Related: Fake explanation, Guessing the teachers password, Understanding your understanding, many more
The mental model concept gets used so frequently and seems so intuitively obvious that I debated whether to bother writing this. But beyond the basic value that comes from unpacking our intuitions, it turns out that the concept allows a pretty impressive integration and streamlining of a wide range of mental phenomena.
(Agree with what you are saying and add my take on it.)
I would say that the concept is explored, but this nomenclature isn't established as a dominant standard (nor expressed powerfully in this post). Part of the problem is that the post is written submissively and by an author without established status. We don't feel obligated to engage with him inside his way of carving reality, even though it isn't particularly controversial in describing how things work.
We already have the word map of 'map is not the territory' fame. The way (specific to human) 'Mental Models' would differ from and perhaps constitute maps of the territory is something that would need to be explored.
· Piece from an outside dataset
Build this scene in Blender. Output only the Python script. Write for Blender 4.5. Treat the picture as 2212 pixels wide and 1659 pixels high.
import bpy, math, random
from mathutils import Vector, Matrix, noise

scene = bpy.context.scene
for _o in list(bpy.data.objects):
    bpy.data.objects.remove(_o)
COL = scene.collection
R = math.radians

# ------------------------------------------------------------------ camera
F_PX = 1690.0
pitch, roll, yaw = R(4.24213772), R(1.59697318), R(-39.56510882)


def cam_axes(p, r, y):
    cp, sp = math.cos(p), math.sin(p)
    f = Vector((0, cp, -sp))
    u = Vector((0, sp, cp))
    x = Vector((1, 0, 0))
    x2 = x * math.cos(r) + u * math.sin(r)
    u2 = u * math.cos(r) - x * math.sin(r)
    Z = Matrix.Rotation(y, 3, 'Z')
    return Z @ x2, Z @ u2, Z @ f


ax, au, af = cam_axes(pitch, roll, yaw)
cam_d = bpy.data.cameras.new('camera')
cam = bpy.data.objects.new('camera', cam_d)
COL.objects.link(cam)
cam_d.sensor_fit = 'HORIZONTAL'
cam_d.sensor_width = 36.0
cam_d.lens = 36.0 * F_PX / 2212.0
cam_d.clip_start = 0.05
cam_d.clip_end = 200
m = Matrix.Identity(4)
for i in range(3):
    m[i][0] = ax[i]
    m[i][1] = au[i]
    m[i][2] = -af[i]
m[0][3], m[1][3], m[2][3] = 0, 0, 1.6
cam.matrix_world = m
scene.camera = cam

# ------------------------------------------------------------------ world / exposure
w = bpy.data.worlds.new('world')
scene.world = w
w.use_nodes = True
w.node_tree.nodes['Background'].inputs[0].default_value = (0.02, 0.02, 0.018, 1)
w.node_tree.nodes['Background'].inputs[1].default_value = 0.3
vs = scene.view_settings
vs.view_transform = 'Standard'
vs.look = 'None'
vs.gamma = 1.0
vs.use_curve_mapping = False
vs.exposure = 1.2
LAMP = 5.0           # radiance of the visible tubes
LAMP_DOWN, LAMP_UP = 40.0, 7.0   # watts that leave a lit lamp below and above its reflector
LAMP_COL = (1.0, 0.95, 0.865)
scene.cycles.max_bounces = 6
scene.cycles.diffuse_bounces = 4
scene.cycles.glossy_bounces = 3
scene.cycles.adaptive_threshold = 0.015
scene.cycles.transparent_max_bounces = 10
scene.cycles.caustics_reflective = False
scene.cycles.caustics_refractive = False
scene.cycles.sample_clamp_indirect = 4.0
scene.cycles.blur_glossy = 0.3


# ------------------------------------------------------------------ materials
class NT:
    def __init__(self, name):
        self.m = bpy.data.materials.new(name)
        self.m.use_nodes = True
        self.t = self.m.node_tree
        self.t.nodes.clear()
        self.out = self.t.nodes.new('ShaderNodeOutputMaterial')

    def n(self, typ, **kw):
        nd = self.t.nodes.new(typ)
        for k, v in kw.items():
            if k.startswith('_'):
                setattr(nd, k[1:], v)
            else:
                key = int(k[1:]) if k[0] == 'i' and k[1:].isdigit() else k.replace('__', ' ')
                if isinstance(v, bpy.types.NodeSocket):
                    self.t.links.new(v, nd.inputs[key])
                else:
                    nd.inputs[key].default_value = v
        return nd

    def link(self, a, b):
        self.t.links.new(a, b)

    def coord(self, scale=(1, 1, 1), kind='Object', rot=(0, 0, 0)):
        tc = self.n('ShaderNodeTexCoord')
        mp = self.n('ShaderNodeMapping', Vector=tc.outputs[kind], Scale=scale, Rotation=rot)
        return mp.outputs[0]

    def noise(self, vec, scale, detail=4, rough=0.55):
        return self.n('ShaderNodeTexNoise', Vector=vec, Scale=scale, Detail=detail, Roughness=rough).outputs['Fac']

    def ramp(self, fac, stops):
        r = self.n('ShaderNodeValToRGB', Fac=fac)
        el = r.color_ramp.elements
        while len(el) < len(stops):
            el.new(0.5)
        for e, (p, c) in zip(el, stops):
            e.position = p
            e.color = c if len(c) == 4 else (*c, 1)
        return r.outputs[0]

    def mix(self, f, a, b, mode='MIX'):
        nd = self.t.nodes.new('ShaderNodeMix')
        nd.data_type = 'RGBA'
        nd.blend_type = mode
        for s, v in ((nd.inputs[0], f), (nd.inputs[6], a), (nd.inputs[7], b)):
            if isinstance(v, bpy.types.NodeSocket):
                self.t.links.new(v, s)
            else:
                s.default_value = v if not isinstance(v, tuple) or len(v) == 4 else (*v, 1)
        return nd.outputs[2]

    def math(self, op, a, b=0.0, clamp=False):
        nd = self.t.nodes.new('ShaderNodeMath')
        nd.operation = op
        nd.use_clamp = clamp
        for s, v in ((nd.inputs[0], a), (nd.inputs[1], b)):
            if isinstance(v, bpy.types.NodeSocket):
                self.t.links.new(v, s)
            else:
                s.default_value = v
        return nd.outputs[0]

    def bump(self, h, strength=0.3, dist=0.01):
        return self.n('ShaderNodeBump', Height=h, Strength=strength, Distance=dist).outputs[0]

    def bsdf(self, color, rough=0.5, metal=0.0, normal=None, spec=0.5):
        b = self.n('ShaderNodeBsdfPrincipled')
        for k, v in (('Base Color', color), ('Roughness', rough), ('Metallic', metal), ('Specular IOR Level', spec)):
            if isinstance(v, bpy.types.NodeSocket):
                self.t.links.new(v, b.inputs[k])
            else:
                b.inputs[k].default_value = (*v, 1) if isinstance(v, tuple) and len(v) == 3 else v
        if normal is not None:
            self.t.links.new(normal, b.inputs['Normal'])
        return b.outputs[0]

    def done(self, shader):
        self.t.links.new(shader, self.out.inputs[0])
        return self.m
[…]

But as you say we just don't seem to have the motivation to do so. The author acknowledges this in the first paragraph. In fact, that very paragraph more or less primes us to be unmotivated to explore while the final paragraph unintentionally gives us an excuse not to do so!
Hm, at risk of getting facial egg, how would you say it compares to my recent hierarchy of understanding, which got to +40, and gives a useful organization of epistemic states long discussed on this site?